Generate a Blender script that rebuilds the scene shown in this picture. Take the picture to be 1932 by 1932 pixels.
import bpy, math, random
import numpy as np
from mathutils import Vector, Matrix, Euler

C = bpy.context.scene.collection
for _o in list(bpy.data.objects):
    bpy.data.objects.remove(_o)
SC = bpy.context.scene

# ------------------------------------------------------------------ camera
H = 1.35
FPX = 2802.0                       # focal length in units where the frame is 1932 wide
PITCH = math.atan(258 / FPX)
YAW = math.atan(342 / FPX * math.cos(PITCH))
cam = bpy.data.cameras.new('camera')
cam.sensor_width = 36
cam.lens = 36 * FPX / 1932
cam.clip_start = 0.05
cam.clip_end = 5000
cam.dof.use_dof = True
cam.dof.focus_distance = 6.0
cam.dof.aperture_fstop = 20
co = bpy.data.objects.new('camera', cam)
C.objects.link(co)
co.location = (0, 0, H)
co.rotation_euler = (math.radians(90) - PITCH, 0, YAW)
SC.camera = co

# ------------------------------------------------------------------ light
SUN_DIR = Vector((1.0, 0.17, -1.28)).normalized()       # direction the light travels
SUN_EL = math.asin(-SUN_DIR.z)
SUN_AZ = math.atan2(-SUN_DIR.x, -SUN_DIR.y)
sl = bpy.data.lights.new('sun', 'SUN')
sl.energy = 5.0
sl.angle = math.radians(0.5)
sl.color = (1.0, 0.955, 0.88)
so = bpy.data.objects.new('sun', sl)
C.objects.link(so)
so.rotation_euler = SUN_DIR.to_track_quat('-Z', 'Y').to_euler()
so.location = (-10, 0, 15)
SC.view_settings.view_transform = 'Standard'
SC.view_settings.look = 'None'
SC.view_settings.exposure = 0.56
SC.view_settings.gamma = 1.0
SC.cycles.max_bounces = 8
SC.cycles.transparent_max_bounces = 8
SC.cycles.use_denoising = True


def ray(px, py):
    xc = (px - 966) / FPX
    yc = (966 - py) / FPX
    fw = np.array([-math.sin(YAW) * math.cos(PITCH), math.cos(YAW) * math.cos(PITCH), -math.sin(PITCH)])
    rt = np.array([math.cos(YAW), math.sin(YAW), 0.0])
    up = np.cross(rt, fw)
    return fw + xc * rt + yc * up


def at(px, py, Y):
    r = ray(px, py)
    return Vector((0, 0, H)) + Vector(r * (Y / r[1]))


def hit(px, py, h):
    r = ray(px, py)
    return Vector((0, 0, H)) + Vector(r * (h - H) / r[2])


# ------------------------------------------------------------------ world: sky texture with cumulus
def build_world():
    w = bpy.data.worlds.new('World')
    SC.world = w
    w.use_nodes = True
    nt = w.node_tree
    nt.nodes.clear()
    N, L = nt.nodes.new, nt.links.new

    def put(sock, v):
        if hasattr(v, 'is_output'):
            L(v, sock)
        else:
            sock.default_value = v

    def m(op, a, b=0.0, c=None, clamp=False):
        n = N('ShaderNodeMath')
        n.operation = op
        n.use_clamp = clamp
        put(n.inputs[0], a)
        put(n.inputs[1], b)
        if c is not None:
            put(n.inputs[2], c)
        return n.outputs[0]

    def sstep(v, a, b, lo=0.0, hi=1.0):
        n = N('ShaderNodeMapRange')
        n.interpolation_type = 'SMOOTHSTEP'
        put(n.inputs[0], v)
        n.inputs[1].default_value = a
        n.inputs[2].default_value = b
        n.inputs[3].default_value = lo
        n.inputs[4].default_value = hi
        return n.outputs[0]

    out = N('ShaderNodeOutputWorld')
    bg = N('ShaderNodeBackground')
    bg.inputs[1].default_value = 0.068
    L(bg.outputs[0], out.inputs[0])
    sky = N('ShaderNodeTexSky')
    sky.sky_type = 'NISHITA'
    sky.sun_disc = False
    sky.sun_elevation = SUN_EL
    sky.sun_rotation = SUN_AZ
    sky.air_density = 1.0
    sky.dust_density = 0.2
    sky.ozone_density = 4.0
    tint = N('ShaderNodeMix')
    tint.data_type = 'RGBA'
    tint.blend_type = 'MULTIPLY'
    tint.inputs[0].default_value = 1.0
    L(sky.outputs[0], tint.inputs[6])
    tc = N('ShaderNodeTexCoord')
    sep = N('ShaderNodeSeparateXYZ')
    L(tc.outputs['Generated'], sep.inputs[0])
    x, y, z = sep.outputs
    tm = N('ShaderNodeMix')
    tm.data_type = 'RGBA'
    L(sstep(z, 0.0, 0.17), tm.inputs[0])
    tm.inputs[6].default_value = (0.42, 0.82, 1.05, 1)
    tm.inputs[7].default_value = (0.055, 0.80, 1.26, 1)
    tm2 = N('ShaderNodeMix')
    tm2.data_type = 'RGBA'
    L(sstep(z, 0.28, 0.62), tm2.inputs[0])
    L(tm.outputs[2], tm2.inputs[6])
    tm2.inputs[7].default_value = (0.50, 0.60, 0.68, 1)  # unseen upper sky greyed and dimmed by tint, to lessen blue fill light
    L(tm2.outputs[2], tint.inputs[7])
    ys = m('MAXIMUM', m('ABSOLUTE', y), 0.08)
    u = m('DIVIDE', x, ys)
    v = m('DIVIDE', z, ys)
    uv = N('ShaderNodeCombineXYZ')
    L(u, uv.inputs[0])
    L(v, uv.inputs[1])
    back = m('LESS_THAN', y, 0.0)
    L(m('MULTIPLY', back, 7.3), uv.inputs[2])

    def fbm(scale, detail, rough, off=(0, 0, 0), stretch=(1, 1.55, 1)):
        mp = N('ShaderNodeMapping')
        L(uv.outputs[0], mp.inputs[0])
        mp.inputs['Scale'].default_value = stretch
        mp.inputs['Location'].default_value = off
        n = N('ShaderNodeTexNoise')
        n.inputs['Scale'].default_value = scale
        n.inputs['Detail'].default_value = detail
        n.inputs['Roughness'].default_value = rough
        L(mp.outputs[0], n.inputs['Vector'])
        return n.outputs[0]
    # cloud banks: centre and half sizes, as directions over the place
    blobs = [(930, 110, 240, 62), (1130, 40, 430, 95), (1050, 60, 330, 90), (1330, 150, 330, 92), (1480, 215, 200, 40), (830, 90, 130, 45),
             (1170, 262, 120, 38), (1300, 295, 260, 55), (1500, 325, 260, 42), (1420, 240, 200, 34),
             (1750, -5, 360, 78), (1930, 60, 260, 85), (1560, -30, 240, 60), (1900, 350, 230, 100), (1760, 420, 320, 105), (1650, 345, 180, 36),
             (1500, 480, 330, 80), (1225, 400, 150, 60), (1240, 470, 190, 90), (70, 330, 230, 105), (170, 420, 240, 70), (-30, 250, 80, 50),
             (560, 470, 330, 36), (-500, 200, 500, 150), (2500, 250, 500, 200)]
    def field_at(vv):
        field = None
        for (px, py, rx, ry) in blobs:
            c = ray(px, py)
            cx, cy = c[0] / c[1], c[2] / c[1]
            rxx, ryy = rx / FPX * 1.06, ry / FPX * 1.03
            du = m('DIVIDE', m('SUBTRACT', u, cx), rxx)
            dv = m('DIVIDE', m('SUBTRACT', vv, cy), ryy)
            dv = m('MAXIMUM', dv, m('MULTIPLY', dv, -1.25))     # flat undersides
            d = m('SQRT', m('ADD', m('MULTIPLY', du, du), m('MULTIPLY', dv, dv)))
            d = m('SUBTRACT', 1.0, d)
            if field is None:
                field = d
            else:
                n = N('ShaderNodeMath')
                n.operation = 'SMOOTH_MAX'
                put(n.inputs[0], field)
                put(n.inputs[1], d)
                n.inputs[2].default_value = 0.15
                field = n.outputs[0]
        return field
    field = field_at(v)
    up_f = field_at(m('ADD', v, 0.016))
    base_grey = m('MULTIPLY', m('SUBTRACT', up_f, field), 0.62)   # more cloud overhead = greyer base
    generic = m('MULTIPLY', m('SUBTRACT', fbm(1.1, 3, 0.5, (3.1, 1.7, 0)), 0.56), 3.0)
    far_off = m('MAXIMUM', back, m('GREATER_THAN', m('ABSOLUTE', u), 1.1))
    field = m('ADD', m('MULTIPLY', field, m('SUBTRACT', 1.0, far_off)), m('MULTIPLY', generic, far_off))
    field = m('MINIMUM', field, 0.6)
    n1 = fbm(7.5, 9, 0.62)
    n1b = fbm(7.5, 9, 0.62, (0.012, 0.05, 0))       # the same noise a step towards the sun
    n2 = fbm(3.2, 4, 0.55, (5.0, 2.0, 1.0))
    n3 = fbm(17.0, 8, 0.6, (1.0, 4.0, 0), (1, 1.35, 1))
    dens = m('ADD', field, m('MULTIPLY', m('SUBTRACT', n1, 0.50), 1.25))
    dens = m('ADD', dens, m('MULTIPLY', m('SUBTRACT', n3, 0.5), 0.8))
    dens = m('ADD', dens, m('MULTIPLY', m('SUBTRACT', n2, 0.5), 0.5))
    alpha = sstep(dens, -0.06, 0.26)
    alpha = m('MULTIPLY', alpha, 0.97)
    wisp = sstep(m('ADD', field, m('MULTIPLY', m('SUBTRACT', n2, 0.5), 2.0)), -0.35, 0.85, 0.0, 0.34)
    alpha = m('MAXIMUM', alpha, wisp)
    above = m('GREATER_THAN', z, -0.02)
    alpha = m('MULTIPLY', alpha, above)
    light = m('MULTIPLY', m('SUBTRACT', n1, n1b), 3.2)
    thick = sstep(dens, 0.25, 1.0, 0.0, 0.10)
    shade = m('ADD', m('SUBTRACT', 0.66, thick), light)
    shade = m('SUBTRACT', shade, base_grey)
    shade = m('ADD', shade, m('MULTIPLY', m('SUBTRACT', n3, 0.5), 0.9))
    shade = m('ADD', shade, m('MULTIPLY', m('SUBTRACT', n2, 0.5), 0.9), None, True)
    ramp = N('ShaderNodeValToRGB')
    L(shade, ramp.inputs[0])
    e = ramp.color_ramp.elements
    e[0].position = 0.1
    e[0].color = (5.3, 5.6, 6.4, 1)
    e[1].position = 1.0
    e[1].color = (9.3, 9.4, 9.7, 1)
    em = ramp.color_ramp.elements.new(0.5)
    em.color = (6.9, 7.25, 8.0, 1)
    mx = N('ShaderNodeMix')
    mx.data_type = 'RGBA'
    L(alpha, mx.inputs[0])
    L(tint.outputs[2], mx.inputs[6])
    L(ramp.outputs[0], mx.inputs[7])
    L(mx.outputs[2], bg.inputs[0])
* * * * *
■ Your goal
Each line from the start of the listing above through the line containing "SC = bpy.context.scene" should be copied exactly, please, with no other lines added.

■ In response
Generate a Blender script that rebuilds the scene shown in this picture. Take the picture to be 1932 by 1932 pixels.
import bpy, math, random
import numpy as np
from mathutils import Vector, Matrix, Euler

C = bpy.context.scene.collection
for _o in list(bpy.data.objects):
    bpy.data.objects.remove(_o)
SC = bpy.context.scene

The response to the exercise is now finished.